Welcome to Mexico!

By Victoria Schmidt

Labor by Hand

 

mexican-workersSometime I take my dog for a walk in the early morning light just as the sun breaks over the horizon. The village is different at this time of day. It is quiet. There are very few vehicles on the road. I may pass an early morning jogger, or another dog walker, but I see very few people. One constant in the half-dark moments of the early morning are the people who clean the streets.

One day I realized that late risers probably don’t give a second thought to the people that rise before the sun, and show up at their assigned street to clean it. The workers collect the trash others have carelessly tossed to the ground, and with brooms, they sweep the streets. I watch them as they make their way down the street, working meticulously, bagging, bending, sweeping, and bagging some more. It is hard work that is tedious, repetitive and boring. Yet they are there each morning.

As I walked, I wondered how many streets must they clean? How long do they work? What kind of pay do they get? I understand that there are some streets that they clean, and there are others that they do not. I remembered a street where I used to live that was not cleaned by the village. After walking around and through empty bottles of beer, juice or soda cans, and wrappers of all kinds and I finally began to carry a trash bag and a grabber and picked up the trash when I walked my dog.

Later that day, I noticed another Mexican hard at work at a construction site. All alone, he worked with a pick-ax. One man versus hard rock—one strike at a time he labored in the sun. I think of all the Mexicans I see using hand tools. Mops instead of vacuums, hoes instead of powered tillers, shovels, rakes, and push mowers abound. There are very few power tools used by the workmen I see. Power tools are expensive. They require electric power or gas to run. Those are expensive as well. Even the road workers use hand tools.
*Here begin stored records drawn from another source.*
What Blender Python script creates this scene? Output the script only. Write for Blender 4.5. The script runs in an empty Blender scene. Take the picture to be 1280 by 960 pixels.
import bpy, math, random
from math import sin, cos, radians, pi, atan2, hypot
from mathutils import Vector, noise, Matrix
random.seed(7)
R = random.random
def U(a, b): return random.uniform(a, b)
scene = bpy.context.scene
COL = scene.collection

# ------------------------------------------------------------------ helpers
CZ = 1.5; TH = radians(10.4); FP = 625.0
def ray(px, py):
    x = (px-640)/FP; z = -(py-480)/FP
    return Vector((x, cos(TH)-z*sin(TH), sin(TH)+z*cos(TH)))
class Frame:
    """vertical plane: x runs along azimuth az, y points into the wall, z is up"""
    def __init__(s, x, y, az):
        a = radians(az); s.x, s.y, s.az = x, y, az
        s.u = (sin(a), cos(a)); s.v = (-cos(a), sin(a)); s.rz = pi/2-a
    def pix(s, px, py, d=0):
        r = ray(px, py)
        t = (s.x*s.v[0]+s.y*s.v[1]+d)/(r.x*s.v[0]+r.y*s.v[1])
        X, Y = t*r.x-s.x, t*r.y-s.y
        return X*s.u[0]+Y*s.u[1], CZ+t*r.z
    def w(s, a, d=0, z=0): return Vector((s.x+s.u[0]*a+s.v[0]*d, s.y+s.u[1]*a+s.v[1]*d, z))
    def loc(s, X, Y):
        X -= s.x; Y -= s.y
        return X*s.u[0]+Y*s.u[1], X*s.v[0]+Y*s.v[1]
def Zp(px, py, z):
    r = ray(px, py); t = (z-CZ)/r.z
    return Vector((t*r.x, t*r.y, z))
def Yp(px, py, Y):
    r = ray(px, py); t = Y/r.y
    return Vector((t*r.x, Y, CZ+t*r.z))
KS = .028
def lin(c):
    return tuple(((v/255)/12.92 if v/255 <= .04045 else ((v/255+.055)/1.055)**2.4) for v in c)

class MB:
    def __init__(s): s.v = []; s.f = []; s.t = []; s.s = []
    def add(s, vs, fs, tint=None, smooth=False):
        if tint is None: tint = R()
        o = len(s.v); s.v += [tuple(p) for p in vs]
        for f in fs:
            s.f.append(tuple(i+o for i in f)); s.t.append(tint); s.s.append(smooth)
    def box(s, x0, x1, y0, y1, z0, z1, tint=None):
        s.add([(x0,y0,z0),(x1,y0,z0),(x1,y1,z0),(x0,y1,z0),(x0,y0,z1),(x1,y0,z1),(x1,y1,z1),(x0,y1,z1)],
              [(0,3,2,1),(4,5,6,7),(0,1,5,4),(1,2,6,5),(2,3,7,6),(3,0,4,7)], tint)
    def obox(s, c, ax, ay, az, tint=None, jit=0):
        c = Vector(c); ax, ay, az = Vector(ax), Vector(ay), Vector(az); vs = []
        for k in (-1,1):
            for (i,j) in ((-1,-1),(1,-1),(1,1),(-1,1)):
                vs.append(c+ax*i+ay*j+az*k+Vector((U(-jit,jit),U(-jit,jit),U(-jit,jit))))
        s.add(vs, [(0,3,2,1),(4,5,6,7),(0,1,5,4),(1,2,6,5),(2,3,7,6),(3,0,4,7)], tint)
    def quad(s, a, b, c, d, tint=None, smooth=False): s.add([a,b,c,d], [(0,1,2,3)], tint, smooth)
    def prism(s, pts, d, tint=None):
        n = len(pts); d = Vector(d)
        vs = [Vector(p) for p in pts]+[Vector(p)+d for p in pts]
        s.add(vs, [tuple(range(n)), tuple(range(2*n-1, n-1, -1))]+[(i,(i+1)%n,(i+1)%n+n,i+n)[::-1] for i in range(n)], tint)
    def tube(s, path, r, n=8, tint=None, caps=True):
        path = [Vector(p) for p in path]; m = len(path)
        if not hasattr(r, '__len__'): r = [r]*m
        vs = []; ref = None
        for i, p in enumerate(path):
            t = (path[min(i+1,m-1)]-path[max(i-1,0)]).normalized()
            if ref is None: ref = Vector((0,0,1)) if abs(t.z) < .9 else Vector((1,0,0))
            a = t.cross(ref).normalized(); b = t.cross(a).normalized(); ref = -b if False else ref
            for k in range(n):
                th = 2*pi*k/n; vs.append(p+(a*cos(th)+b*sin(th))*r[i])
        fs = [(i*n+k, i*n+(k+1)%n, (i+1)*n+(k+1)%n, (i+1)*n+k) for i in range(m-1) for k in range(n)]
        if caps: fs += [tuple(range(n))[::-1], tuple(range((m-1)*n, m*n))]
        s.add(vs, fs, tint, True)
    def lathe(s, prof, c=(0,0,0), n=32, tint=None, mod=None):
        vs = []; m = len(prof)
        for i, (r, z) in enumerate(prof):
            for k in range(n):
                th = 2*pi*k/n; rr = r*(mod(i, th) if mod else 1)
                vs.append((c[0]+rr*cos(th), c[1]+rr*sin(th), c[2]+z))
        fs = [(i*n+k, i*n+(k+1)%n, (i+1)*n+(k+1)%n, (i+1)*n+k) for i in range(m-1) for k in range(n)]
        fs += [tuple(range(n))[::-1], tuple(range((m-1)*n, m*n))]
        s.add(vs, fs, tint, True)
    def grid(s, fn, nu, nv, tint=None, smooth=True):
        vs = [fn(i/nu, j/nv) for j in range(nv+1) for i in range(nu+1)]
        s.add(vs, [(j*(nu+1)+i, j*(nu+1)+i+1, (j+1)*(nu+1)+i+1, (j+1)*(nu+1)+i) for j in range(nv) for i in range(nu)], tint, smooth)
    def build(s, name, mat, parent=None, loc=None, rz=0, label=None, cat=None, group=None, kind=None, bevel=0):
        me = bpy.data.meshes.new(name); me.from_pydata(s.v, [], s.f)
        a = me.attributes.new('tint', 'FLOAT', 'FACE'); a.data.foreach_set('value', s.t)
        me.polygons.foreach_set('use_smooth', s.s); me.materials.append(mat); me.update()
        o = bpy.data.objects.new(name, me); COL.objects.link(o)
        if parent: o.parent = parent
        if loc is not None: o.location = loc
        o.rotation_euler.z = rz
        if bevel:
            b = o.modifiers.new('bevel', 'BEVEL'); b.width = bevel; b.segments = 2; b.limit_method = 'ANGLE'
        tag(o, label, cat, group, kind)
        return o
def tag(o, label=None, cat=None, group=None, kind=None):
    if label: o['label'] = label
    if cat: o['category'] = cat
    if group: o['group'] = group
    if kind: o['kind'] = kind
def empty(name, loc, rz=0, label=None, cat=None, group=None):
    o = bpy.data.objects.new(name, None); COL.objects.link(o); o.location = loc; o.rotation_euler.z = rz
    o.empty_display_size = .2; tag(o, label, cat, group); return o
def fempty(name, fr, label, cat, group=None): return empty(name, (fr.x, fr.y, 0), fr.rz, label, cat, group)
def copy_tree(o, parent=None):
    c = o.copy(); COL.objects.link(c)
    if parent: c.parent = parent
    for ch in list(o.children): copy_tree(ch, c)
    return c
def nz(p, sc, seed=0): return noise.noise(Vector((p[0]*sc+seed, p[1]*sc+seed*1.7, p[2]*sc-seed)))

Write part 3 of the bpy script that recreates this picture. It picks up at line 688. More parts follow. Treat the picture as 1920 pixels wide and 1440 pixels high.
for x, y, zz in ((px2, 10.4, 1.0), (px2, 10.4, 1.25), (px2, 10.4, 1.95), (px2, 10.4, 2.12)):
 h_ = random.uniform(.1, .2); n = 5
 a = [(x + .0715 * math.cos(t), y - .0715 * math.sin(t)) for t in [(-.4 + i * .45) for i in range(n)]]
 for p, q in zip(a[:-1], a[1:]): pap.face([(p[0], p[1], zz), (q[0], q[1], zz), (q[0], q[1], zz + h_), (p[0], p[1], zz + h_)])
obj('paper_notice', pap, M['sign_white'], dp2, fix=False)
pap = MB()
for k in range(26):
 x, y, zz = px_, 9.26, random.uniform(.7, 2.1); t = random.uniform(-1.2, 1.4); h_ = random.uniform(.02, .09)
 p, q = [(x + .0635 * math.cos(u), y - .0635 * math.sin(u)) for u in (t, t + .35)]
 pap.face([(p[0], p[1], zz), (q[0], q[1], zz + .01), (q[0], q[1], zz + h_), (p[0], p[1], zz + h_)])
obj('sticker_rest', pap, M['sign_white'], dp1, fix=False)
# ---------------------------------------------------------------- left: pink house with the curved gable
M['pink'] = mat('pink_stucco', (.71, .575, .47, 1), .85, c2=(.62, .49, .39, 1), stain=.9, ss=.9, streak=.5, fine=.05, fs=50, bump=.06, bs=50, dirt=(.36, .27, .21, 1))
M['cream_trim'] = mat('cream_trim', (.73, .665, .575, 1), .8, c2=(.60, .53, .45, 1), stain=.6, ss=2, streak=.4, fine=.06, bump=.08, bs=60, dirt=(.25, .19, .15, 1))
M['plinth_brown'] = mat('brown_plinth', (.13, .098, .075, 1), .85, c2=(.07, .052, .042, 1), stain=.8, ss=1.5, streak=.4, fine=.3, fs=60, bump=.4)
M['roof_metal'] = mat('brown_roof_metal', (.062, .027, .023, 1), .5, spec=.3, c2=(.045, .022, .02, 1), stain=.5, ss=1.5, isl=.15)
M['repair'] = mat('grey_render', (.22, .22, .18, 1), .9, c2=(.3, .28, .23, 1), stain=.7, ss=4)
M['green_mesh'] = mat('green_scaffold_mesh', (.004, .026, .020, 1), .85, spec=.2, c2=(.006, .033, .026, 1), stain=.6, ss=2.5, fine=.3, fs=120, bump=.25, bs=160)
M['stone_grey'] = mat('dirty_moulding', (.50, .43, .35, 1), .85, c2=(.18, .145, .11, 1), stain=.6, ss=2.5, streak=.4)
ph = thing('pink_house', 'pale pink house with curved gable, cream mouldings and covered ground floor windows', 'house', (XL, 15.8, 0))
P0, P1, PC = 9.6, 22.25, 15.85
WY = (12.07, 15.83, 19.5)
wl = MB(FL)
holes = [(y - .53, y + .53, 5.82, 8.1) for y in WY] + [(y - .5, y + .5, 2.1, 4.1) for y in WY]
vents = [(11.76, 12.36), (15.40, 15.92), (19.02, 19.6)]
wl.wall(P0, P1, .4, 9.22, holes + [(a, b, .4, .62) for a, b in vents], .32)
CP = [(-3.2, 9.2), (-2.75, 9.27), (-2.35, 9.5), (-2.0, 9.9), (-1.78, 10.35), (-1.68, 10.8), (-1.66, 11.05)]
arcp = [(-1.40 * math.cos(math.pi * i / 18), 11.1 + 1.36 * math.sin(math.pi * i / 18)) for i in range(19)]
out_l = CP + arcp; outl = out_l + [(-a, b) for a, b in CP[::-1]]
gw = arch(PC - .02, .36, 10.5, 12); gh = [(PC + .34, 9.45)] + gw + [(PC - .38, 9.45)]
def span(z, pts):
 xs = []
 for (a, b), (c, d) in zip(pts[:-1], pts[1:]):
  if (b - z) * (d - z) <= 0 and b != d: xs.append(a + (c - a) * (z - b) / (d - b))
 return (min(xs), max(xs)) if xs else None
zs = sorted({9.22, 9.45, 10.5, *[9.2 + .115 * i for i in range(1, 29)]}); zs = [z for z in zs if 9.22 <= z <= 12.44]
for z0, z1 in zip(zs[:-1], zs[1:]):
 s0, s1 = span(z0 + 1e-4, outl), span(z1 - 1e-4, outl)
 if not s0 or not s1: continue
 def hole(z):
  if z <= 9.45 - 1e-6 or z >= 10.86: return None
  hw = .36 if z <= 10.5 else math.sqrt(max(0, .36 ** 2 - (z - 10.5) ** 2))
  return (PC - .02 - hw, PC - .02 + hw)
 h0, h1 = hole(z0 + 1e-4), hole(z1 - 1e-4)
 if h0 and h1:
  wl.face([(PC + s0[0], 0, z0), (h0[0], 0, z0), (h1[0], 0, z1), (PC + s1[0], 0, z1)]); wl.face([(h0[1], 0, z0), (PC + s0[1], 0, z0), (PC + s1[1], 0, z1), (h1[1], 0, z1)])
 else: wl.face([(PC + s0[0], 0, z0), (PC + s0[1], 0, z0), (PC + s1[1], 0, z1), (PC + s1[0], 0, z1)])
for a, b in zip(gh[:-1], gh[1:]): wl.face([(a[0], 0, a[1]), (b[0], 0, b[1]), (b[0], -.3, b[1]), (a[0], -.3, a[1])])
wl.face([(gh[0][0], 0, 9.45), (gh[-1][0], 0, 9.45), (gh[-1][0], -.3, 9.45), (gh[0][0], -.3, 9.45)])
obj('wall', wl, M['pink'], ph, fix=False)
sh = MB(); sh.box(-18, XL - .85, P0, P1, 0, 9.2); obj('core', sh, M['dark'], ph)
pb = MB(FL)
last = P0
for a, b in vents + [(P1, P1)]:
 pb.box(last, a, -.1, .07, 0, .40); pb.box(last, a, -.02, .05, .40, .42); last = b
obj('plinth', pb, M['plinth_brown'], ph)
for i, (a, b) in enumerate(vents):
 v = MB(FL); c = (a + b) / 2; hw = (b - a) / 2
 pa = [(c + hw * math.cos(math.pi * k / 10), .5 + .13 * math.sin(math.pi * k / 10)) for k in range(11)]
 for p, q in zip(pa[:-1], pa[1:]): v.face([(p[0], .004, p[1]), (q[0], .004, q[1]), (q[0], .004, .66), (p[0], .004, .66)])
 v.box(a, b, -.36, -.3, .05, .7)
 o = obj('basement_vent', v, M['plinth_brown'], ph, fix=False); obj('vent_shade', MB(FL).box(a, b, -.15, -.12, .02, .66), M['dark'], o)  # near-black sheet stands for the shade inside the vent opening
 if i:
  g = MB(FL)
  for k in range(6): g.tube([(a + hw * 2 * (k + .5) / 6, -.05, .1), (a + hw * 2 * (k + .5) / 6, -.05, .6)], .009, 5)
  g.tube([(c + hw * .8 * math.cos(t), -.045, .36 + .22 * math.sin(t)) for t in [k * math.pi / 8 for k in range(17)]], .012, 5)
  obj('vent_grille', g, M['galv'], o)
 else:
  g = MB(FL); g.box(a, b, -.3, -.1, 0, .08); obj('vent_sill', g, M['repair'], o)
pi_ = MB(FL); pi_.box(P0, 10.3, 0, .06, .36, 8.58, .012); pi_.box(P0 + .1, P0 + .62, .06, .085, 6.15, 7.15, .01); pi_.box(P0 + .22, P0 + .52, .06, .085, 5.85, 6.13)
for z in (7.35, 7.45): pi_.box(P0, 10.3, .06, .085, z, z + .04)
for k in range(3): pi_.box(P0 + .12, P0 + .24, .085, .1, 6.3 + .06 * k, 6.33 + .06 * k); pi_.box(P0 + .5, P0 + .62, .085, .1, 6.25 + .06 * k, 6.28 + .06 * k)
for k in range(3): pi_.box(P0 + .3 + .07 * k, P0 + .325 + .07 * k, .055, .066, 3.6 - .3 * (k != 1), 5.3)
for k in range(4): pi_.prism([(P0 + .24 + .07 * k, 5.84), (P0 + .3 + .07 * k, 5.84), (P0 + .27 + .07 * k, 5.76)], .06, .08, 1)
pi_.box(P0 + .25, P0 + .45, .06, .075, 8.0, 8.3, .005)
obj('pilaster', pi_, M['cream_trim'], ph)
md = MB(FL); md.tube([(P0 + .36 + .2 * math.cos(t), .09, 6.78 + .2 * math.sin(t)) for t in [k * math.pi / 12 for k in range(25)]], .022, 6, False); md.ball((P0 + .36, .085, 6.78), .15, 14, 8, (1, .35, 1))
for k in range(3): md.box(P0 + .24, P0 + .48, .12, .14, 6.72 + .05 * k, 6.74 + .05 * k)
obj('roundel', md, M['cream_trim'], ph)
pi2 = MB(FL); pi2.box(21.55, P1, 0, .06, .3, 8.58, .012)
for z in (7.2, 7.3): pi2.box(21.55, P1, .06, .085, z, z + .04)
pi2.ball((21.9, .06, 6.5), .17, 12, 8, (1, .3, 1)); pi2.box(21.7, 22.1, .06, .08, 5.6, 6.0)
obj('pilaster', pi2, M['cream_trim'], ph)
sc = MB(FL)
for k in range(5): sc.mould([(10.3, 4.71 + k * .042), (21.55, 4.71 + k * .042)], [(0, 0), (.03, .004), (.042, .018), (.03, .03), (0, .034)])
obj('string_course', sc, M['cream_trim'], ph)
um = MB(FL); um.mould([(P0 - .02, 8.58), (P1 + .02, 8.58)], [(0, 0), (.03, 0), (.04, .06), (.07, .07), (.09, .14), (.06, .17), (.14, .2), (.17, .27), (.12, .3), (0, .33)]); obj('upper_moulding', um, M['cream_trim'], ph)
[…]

I was surprised when a few days later I find that the man with the pick-ax at the construction site is gone, and in his place, I see a bulldozer. Surprised, I remember all the construction in Mexico, with men making their own cement, sifting sand through a strainer screen, moving the sand by wheelbarrow, carrying bricks by hand, I had reached the point where seeing this was the norm. A bulldozer moving the earth took me back. Perhaps in the USA standard equipment included bulldozers along with spinning cement mixers, and jackhammers, electric saws, power hammers, staple guns… yes, this is a different country with its own pace. With all the power and time- saving devices in the USA, why’s everyone always in such a hurry? Mexico has its own way of doing things. There may be easier ways or quicker ways of doing things, but are they better?